Die Klägerin hat im vorliegenden Rechtsstreit erstinstanzlich Schmerzensgeld aus eigenem und übergegangenem Recht sowie entgangene Zuwendungen von ihrer Tochter gegen den Beklagten geltend gemacht.
Die Klägerin hat beantragt, den Beklagten zu verurteilen, an sie ein angemessenes Schmerzensgeld für die Ermordung ihrer Tochter und die gefährliche Körperverletzung, mindestens aber EUR 50.000,00, nebst Zinsen i.H.v. 5 Prozentpunkten über dem Basiszinssatz seit dem 1.10.2009 sowie weitere EUR 9.000 nebst Zinsen i.H.v. 5 Prozentpunkten über dem Basiszinssatz seit dem 1.10.2009 zu zahlen.

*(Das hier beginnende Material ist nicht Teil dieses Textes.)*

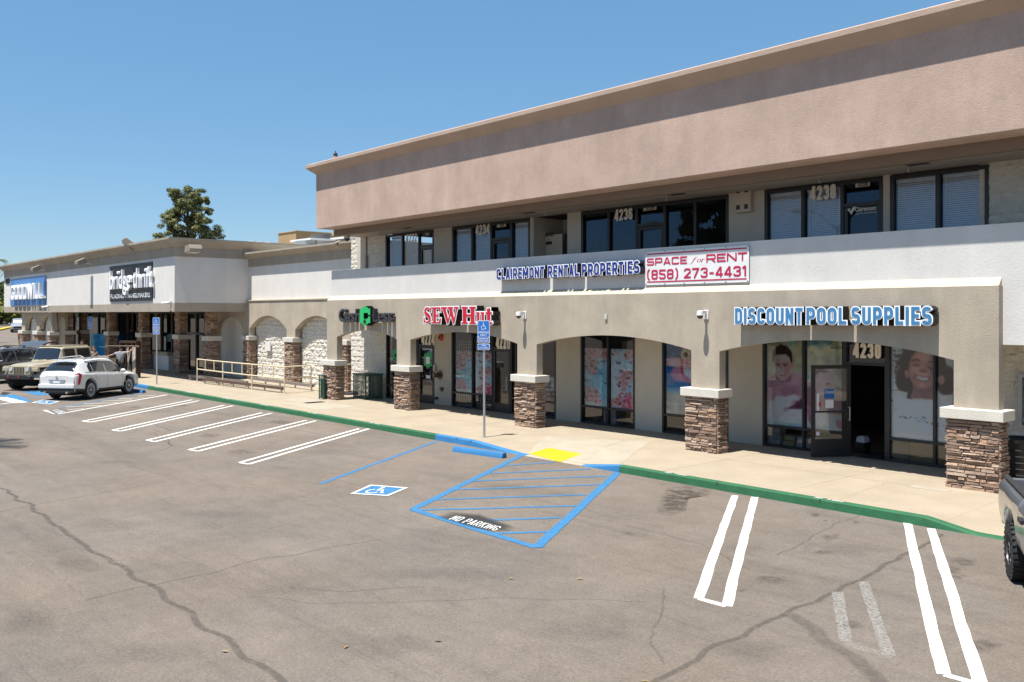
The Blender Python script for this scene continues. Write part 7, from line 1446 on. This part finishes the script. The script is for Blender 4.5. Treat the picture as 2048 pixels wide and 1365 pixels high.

Außerdem hat sie beantragt, den Beklagten zu verurteilen, an sie beginnend mit dem Monat November 2009 einen monatlichen Betrag i.H.v. EUR 250 zu entrichten.
Der Beklagte hat beantragt, die Klage abzuweisen.
Er hat behauptet, die Tochter der Klägerin habe das Bewusstsein nach dem ersten Würgeangriff nicht wiedererlangt. Der Tod sei durch die mit dem Würgen verbundene Unterbrechung der Blutzufuhr zum Gehirn des Opfers sofort eingetreten. Ein Anspruch auf Schmerzensgeld bestehe deshalb nicht. Die zugefügte Afterverletzung sei postmortal entstanden.
Das LG hat Beweis erhoben durch die Vernehmung der Sachverständigen Dr. C. und Dr. H. in der mündlichen Verhandlung vom 14.11.2011. Außerdem waren die Akten des oben genannten Strafverfahrens beigezogen.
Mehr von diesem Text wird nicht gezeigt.